[Start Supplied material]

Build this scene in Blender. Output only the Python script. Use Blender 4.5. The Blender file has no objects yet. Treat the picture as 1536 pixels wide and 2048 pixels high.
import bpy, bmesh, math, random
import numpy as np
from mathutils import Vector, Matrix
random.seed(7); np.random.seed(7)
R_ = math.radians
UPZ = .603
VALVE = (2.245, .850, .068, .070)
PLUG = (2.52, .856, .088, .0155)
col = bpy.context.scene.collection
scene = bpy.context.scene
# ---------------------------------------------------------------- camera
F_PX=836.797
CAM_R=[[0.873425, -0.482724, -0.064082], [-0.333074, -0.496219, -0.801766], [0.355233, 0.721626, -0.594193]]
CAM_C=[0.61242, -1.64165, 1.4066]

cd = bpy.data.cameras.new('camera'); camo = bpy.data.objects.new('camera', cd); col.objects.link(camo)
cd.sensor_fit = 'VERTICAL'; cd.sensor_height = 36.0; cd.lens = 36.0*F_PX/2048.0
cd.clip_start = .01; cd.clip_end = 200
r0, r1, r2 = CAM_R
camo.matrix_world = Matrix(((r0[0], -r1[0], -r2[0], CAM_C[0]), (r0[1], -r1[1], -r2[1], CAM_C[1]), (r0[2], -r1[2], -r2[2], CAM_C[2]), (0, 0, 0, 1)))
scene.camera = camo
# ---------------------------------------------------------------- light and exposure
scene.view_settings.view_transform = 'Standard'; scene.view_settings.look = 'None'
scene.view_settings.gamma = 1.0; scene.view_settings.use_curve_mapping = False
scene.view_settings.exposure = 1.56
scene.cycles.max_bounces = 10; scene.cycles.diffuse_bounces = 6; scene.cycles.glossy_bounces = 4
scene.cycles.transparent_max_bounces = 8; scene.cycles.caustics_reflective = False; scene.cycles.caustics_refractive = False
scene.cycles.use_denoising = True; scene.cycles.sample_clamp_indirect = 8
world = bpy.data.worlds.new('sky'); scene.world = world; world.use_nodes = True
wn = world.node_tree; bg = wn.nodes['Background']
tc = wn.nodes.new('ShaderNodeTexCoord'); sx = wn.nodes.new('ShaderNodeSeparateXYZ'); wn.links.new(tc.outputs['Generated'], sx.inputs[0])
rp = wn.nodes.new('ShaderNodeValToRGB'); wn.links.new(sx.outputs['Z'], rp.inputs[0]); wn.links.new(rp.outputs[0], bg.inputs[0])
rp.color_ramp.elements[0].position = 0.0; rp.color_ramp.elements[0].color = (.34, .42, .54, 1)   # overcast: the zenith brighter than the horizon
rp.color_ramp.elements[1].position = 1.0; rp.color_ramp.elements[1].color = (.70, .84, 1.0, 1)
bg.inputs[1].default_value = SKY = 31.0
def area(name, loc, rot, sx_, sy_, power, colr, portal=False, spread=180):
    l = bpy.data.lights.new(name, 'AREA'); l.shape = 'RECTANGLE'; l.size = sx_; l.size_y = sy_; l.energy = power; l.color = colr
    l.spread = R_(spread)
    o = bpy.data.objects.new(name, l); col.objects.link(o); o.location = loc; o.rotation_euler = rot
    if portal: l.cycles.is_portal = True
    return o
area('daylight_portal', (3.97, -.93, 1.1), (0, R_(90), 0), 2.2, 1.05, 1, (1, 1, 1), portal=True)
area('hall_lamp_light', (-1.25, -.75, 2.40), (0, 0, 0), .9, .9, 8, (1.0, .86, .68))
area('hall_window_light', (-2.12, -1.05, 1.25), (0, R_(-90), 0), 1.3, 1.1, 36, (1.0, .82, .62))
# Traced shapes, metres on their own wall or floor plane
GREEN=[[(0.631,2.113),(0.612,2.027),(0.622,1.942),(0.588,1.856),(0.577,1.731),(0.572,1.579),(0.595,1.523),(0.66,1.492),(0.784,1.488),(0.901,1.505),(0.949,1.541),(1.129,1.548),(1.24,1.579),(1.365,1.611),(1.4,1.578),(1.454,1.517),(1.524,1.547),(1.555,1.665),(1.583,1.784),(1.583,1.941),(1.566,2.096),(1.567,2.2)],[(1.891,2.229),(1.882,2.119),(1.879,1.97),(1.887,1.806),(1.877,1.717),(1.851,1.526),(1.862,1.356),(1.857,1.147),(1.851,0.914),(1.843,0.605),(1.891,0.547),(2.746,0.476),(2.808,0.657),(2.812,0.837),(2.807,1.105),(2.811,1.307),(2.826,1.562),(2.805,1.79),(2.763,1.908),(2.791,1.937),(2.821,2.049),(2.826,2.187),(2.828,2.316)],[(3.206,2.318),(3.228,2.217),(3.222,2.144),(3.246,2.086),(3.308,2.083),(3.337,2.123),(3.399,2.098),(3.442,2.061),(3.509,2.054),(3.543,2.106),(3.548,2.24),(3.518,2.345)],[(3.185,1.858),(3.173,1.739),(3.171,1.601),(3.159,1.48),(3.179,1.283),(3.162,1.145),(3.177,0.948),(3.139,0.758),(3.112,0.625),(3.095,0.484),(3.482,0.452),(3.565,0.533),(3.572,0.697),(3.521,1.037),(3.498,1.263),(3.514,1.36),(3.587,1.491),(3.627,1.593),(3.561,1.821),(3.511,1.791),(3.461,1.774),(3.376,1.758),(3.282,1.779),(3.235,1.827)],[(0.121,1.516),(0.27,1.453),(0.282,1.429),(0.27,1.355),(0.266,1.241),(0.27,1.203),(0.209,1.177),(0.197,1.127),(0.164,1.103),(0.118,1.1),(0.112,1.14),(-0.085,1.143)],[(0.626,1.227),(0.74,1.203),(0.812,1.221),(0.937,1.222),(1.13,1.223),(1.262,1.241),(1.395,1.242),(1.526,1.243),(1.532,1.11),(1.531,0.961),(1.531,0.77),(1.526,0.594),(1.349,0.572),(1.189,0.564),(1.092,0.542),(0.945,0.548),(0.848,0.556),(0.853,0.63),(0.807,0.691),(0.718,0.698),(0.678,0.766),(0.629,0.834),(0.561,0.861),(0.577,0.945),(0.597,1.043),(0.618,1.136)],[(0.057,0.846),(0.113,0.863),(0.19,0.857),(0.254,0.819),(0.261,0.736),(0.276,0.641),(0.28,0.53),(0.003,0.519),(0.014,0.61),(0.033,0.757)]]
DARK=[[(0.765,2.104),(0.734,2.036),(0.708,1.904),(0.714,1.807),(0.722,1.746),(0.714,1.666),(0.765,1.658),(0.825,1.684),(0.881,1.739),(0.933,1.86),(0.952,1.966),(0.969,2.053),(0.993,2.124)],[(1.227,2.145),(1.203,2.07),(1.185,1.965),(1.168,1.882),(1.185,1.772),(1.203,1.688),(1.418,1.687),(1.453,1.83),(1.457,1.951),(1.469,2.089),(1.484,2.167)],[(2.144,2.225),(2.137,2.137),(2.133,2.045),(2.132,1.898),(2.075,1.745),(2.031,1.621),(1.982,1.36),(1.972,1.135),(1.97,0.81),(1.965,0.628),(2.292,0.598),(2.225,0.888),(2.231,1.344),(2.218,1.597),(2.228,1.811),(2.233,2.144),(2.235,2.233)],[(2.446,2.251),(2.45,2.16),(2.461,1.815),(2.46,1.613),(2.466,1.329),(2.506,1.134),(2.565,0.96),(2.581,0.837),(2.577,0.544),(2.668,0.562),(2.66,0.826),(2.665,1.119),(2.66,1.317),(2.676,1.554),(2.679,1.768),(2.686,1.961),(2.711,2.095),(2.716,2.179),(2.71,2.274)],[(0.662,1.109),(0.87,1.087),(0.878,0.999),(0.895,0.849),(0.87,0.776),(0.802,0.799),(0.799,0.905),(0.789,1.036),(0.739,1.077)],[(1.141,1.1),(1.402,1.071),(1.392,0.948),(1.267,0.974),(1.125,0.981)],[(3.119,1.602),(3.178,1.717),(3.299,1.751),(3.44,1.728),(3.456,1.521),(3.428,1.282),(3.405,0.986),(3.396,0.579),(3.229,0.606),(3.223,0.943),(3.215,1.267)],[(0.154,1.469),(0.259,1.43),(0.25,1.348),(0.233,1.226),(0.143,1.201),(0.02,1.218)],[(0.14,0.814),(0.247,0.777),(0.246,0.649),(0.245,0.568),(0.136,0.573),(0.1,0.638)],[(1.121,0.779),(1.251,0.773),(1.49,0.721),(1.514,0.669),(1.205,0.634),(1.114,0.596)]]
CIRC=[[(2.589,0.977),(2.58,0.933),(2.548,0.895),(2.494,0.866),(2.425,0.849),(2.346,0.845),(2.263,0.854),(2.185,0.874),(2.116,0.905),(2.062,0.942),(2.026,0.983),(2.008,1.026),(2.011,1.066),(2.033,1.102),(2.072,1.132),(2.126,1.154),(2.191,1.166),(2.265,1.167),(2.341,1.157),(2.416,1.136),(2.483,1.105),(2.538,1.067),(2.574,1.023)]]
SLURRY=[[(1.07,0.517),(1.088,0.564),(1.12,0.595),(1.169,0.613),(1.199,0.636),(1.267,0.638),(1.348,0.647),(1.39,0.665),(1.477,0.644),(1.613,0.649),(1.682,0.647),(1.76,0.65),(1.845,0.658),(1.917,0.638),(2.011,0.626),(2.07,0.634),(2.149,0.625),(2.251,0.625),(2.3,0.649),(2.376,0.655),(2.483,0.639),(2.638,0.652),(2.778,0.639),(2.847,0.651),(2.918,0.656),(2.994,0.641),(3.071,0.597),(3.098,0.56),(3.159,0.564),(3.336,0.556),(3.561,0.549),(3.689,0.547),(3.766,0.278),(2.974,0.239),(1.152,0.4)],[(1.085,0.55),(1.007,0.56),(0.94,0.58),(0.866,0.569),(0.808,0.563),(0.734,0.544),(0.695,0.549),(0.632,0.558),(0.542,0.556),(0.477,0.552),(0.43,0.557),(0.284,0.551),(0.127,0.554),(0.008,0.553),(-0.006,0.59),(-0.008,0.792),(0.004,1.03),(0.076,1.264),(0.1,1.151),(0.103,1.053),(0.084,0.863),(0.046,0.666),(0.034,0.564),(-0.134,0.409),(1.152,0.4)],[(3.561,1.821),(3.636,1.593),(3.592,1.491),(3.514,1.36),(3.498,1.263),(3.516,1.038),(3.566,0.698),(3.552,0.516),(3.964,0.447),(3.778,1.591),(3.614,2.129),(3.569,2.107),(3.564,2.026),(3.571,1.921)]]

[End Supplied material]

**Set task**
Repeat exactly, please, each line from the beginning of the data through the line with "CAM_C=[0.61242, -1.64165, 1.4066]" in it, and only those lines.

**Result for this exercise**
Build this scene in Blender. Output only the Python script. Use Blender 4.5. The Blender file has no objects yet. Treat the picture as 1536 pixels wide and 2048 pixels high.
import bpy, bmesh, math, random
import numpy as np
from mathutils import Vector, Matrix
random.seed(7); np.random.seed(7)
R_ = math.radians
UPZ = .603
VALVE = (2.245, .850, .068, .070)
PLUG = (2.52, .856, .088, .0155)
col = bpy.context.scene.collection
scene = bpy.context.scene
# ---------------------------------------------------------------- camera
F_PX=836.797
CAM_R=[[0.873425, -0.482724, -0.064082], [-0.333074, -0.496219, -0.801766], [0.355233, 0.721626, -0.594193]]
CAM_C=[0.61242, -1.64165, 1.4066]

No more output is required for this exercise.